Wherever the string "scene" appears in the listing, copy that line.

** Begin **

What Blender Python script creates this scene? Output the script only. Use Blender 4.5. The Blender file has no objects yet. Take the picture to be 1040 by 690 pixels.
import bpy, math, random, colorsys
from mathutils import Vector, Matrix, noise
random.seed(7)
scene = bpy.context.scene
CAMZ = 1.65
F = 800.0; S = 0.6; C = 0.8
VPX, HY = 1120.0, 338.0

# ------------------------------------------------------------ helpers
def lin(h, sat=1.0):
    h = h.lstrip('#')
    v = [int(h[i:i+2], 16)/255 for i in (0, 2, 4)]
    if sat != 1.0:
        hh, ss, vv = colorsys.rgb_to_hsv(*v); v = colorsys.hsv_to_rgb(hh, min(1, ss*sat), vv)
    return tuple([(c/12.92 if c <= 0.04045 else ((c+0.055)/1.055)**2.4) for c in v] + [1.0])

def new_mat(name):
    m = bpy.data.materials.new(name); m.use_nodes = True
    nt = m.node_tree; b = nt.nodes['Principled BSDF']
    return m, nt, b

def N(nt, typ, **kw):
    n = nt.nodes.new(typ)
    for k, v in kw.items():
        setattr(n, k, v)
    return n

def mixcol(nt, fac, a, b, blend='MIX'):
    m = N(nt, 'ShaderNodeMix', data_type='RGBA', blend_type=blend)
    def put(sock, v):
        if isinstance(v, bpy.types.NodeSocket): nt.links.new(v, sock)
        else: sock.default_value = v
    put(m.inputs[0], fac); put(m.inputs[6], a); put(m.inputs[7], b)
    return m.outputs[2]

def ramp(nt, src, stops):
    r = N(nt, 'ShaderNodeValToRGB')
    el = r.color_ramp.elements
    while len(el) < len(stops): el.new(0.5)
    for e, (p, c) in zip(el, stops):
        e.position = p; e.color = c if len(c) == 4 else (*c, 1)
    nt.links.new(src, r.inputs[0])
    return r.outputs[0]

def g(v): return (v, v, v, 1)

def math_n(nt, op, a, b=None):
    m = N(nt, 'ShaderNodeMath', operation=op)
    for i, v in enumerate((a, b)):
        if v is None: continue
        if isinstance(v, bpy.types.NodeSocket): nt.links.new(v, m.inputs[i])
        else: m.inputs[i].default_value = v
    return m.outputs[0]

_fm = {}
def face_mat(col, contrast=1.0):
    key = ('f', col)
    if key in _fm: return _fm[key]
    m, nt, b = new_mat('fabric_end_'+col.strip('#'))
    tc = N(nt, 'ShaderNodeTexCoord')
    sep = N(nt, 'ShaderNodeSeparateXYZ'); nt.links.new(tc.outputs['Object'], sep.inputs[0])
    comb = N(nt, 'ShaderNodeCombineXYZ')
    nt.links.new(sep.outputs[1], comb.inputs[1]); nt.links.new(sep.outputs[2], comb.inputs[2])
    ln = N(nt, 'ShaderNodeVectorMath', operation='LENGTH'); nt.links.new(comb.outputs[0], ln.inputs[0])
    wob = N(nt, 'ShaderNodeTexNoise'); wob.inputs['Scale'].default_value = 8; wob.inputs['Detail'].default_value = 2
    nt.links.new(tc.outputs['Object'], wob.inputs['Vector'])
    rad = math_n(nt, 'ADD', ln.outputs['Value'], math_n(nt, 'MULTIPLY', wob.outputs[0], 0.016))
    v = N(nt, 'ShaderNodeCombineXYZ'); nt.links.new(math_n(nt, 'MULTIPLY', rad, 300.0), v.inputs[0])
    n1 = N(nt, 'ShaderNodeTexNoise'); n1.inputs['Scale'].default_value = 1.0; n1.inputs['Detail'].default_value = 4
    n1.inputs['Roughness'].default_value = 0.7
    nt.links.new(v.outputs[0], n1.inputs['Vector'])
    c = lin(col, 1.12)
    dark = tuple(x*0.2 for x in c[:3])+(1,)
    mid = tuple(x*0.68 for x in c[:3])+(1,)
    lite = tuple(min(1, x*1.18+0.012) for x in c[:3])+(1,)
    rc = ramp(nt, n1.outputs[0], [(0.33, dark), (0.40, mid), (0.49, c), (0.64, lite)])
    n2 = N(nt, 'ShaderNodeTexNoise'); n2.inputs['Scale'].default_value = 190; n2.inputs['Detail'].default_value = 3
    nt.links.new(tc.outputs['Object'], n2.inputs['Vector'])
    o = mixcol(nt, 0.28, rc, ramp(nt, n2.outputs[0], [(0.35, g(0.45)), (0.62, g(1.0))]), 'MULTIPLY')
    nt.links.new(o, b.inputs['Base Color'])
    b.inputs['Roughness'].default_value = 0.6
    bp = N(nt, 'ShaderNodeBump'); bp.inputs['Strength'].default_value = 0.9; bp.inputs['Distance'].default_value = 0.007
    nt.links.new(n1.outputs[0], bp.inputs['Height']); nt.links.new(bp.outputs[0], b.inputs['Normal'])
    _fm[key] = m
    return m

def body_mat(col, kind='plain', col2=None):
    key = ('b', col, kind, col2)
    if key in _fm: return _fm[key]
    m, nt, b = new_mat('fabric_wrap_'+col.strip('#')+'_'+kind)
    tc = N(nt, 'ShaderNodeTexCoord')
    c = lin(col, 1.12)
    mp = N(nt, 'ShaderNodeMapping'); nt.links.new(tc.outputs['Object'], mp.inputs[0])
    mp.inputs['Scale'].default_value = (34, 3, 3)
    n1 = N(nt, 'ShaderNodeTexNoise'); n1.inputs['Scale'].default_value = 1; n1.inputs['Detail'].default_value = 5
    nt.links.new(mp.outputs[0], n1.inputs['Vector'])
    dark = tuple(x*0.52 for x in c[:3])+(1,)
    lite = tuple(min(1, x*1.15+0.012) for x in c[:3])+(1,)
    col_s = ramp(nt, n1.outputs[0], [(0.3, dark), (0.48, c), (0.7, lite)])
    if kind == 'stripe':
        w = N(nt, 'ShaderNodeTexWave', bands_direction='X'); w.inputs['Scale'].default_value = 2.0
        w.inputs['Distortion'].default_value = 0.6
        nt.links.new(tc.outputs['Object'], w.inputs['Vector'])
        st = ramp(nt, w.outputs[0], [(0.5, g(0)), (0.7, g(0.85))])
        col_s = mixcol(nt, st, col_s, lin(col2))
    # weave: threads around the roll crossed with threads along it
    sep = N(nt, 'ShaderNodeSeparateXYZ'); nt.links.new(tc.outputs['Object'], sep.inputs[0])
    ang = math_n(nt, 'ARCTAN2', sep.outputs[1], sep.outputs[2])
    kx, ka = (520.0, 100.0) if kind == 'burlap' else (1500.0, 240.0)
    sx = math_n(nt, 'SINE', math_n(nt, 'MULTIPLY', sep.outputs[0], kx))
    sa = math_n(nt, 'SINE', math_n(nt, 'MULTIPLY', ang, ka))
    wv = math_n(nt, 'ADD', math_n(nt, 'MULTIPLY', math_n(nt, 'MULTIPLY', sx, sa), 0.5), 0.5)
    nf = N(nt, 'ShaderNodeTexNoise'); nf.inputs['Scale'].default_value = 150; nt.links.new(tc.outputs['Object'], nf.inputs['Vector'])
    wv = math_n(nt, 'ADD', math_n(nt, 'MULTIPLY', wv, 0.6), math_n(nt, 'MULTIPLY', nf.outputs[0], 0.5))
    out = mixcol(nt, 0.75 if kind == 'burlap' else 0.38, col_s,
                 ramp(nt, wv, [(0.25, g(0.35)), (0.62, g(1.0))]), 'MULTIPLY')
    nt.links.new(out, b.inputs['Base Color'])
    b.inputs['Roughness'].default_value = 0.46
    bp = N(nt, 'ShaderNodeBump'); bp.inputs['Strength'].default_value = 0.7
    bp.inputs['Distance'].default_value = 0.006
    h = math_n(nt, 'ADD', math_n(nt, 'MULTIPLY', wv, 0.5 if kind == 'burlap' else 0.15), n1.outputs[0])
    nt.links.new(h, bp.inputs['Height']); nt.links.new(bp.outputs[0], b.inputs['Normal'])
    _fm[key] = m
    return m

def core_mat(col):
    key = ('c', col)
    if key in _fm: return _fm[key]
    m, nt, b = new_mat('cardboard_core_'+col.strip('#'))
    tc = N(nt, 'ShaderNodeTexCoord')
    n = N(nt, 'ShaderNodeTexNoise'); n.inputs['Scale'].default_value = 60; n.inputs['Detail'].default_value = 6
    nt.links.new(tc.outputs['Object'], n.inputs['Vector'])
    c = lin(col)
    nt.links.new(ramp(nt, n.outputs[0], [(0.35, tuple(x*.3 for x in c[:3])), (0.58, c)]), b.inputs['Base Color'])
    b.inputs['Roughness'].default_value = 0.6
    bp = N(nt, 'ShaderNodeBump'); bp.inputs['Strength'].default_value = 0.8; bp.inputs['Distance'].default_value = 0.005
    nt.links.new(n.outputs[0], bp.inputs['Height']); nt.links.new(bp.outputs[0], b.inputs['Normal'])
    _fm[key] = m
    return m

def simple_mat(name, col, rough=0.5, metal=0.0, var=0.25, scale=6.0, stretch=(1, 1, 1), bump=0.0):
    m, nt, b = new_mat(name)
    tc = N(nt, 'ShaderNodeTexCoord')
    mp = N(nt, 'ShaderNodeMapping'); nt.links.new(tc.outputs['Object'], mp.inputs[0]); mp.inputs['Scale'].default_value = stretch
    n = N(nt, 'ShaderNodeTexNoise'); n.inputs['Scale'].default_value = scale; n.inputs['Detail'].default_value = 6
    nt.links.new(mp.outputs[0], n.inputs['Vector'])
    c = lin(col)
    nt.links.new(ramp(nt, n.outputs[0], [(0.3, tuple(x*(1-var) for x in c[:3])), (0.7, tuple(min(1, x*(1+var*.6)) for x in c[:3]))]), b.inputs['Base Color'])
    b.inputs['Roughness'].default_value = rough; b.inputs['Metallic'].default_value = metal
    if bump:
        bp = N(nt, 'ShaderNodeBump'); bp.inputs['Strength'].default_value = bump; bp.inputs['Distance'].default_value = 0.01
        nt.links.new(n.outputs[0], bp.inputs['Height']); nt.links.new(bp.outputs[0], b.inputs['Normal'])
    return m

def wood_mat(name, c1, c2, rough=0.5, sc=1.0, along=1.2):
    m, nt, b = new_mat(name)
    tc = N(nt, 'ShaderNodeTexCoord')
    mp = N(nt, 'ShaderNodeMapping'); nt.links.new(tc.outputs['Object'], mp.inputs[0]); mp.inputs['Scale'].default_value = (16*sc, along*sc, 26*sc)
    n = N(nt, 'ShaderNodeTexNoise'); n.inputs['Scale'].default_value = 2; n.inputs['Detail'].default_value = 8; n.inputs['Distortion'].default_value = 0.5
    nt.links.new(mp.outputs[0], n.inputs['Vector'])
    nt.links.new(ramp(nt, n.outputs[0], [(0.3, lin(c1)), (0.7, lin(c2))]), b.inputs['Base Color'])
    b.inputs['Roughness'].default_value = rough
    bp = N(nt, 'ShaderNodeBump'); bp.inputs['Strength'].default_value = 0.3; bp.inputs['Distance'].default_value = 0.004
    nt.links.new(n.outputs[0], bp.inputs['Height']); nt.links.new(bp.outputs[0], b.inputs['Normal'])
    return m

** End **

• Answer to the exercise
What Blender Python script creates this scene? Output the script only. Use Blender 4.5. The Blender file has no objects yet. Take the picture to be 1040 by 690 pixels.
scene = bpy.context.scene